Tiger Airways low paid crew offer a similar level of service as McDonalds. The airline lacks any prestige, pay is poor and crew know they are being totally exploited and they really don’t care. However they are young and thin and haven’t been in the industry very long, so haven’t had time to become totally jaded yet. The main function of crew is to sell passengers onboard junk snacks, alcohol and soft drinks. Don’t expect anything more than that. The same level of low service will be found on Australian domestic routes as Singapore international services. Both hubs seem to use the same ‘Lack of Service Manual’.
Tiger Airways have a reasonable network to and from Singapore to regional cities within five hours flying time of their home base. They essentially serve airports with cheaper landing fees and use cheap terminals if any are available. As well as Perth – Singapore, they have an unreliable network flying from Melbourne to several popular destinations. Before their 2011 grounding they operated a significant network and maintained a base in Adelaide. Australia's travelling public have deserted the airline and their network has scrunk to a Melbourne based skeleton. Tiger Airways reputation for cancelling flights at short notice without providing alternative means of travel can make a Tiger Airways booking a risk too great to take for important trips. Tiger Airways was grounded in Australia from May - July 2011, but their international Perth - Singapore service continued.
The Tiger Airways experience is so terrible that many passengers vow never to fly them again, yet are lured back onto the carrier with their unbelievably low airfares. Many ticket prices are just too cheap to resist. However they can be illusionary as the airline charges for absolutely everything they possibly can – an online booking fee, they call a ‘Convenience Fee’, baggage fees, meals etc. If you need to change a date it’s often cheaper to discard your old ticket and buy a new one. However, if you travel with no bags and get a bargain fare it is genuinely a great deal.
Tiger Airways provide no free catering at all, however ice is free. It seems odd for an airline that is trying to make money from on-board sales to have such a disgusting selection of the most tasteless food imaginable. The Tiger Airways menu lists the worst possible types of TV style dinners for longer international flights and extremely fattening junk food snacks for Australian domestic passengers and shorter flights. Their coffee smells and tastes like burnt dirt.
Naturally the airline provides no free entertainment at all, except for their in-flight magazine. If you want to be reminded you are on an ultra cheap airline their magazine will do it with advertisements aimed at backpackers and the unemployed.
Check-in staff are extremely rude and the airlines 20 year old managers are even ruder. The passenger will lose every argument with staff over excess carry-on baggage and arriving late for flights will lighten your wallet further. Singapore’s new discount airline terminal will make seasoned travellers cry with its warehouse-like facilities and wherever similarly low quality services are available in Australia, Tiger Airways use them. Baggage is handled reasonably reliably and is not transferred to other carriers.

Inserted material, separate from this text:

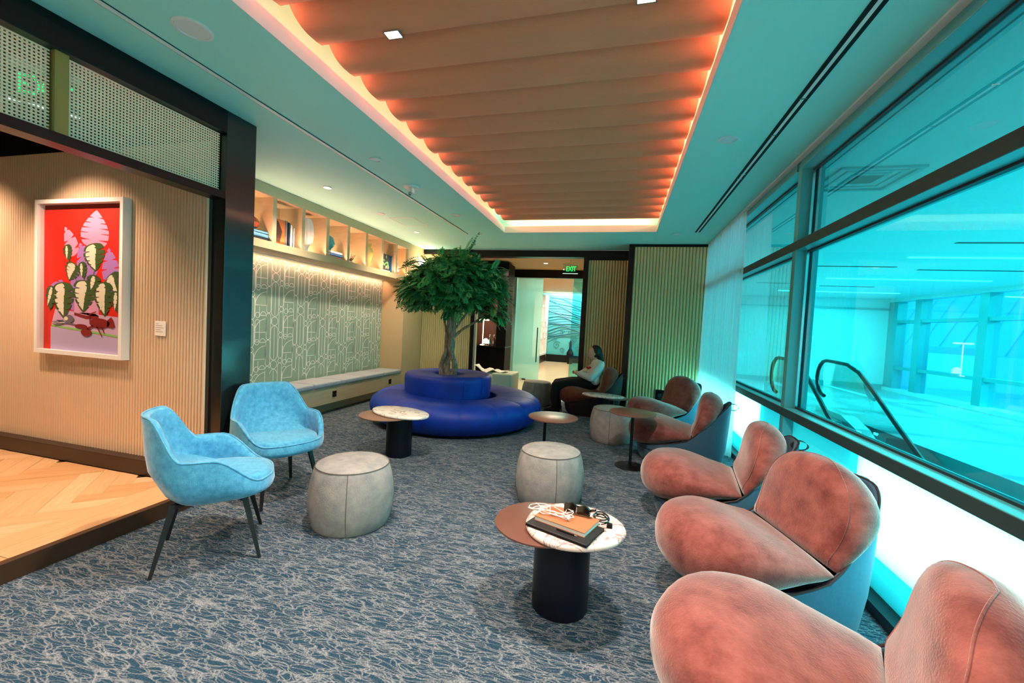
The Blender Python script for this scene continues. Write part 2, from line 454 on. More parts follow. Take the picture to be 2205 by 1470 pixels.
# linear slots
sl = MB(); sl.box((.985, YN + .2, CZ - .003), (1.010, 6.66, CZ - .0002)); sl.box((1.030, YN + .2, CZ - .003), (1.055, 6.66, CZ - .0002))
o = sl.build('slot_diffuser', M['blackmatte']); tag(o, 'long black twin-slot air diffuser in the ceiling along the windows', 'air vent')
m = MB(); m.box((1.010, YN + .2, CZ - .004), (1.030, 6.66, CZ - .0002)); m.build('center_bar', M['white'], o)
for yy in (3.0, 3.5, 4.3, 4.42, 5.3, 5.9):
    boxo('clip', (1.0, yy, CZ - .005), (1.04, yy + .012, CZ - .001), M['chrome'], o)
o = boxo('slot_diffuser', (-2.64, YN + .2, CZ - .003), (-2.629, 6.7, CZ - .0002), M['gasket']); tag(o, 'thin grooved slot line in the ceiling above the lounge, left of the cove', 'air vent')
boxo('groove', (-2.600, YN + .2, CZ - .003), (-2.592, 6.7, CZ - .0002), M['gasket'], o)
boxo('center_bar', (-2.629, YN + .2, CZ - .008), (-2.600, 6.7, CZ - .0002), M['white'], o)

# ---- back wall with opening, fluted slats
SLAT = {}


def slat_mesh(wd, h, depth, mat, key):
    if key not in SLAT:
        m_ = MB(); pr = [(wd / 2 * .93 * math.cos(PI * k / 8), -depth * math.sin(PI * k / 8)) for k in range(9)]
        m_.rings([[(x, y, z) for x, y in pr] for z in (0, h)])
        SLAT[key] = m_.mesh('slat', mat, True, 50)
    return SLAT[key]


def slats(wall, x0, x1, y, z0, z1, pitch, mat, key):
    n = round((x1 - x0) / pitch); p = (x1 - x0) / n
    me = slat_mesh(p, z1 - z0, p * .42, mat, key)
    for i in range(n): inst('slat', me, wall, (x0 + (i + .5) * p, y, z0))


m = MB(); m.box((-4.4, YB + .012, 0), (-2.99, YB + .15, CZ)); m.box((-.67, YB + .012, 0), (.10, YB + .15, CZ)); m.box((-3.0, YB + .012, 2.93), (-.67, YB + .15, CZ))
wall_back = struct(m.build('wall_back', M['slatback']))
slats(wall_back, -4.4, -3.0, YB + .012, .06, 2.86, .047, M['slat2'], 'bl')
slats(wall_back, -.66, .10, YB + .012, .06, 2.78, .052, M['slat2'], 'br')
m = MB(); m.box((-4.12, YB - .03, 2.88), (-2.99, YB + .012, CZ)); m.box((-2.99, YB - .04, 2.82), (.10, YB + .16, CZ - .01))
m.box((-2.99, YB - .04, 0), (-2.90, YB + .16, 2.82)); m.box((-.745, YB - .04, 0), (-.665, YB + .16, 2.82)); m.box((-.67, YB - .02, 2.77), (.10, YB + .02, 2.85))
struct(m.build('trim_1', M['black'], bevel=.004))
boxo('steel_edge', (-2.90, YB - .06, 0), (-2.86, YB + .02, 2.7), M['steel'], bpy.data.objects['trim_1'])
# ---- fluted block on the right of the back wall
m = MB(); m.box((.10, 7.562, 0), (1.40, YB + .15, CZ - .001)); wr = struct(m.build('wall_right_return', M['slatback']))
slats(wr, .165, 1.37, 7.562, .07, 2.915, .0525, M['slat2'], 'wr')
m = MB(); m.box((.075, 7.53, 0), (.165, 8.1, CZ - .001)); m.box((.165, 7.53, 2.915), (1.40, 7.60, CZ - .001)); m.box((.165, 7.535, 0), (1.4, 7.60, .07))
struct(m.build('trim_2', M['black'], bevel=.003))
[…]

Tiger Airways is a single class airline. Their target market seems to be the long term unemployed, backpackers and unsuspecting bargain hunters who don’t know what they’re in for. There are no lounges and at many facilities you cannot even buy a newspaper.
Tiger Airways has cut costs by cutting out all the extras and charging for everything. Planes can be untidy with crumbs on your seat and the last passenger’s food wrappers in the magazine compartment. Apparently head rest protectors are an extra, as Tiger Airways have axed them. However aircraft are new and if you just want to go from A to B on a small budget without bags it can be fine. Not all flights use discount terminals so the experience is OK.
Nonexistent. Frequent flyer programmes cost money to operate which ultimately make ticket prices more expensive, so they don’t and won’t have a loyalty programme
Keeping prices down is the name of the game for Tiger Airways. That means paying pilots the lowest possible wages and making them pay for their own training and security clearances. Pilots even have to pay for their own lunch or bring it from home! Tiger Airways pays baggage handlers, check in staff and reservations people the lowest possible. Not only does Tiger Airways treat its staff with contempt but they actually damage their career prospects for other airlines. Many other airlines believe working for Tiger Airways has taught them bad customer skills and makes them untouchable. It is unlikely any Emirates recruiters would consider former Tiger Airways employees for positions. Tiger Airways senior management are cynical hypocrites, skilled liars and ruthless bullies. Tiger Airways is a blemish to the name of Singapore Airlines. They should be ashamed to be associated with such a disreputable enterprise. Despite the marketing disaster of being grounded over safety, Tiger Airways have done nothing meaningful to improve their poor image.
Tiger Airways do have new aircraft, but have them maintained by the cheapest possible contractors. Their pilots are typically the worst paid in the industry and don’t give a damn about the company. The airline cuts any corner it needs to, to save a dollar, but so far has not had any incident to blemish their record. In March 2011 Australia’s Civil Aviation Safety Authority issued the airline a ‘Show Cause’ notice demanding the airline prove why is still deserved its license to fly given its breaches and in June 2011 a flight was investigated for flying too low. When the airline again flew too low a few days later Australia's aviation regulators grounded the airline for several weeks from 2 July stating 'Tiger has not been able to, at this stage, to convince us that they can continue operations safely'. The airline's Singapore operations seem to be better run than their Australian counterparts, or is there genuinely an element of Australian regulators being applying tougher standards, because they are an Asian airline?
Tiger is cheap, nasty and unsafe. It is was grounded for two months in 2011 in Australia over safety breaches. The only thing in their favour is price.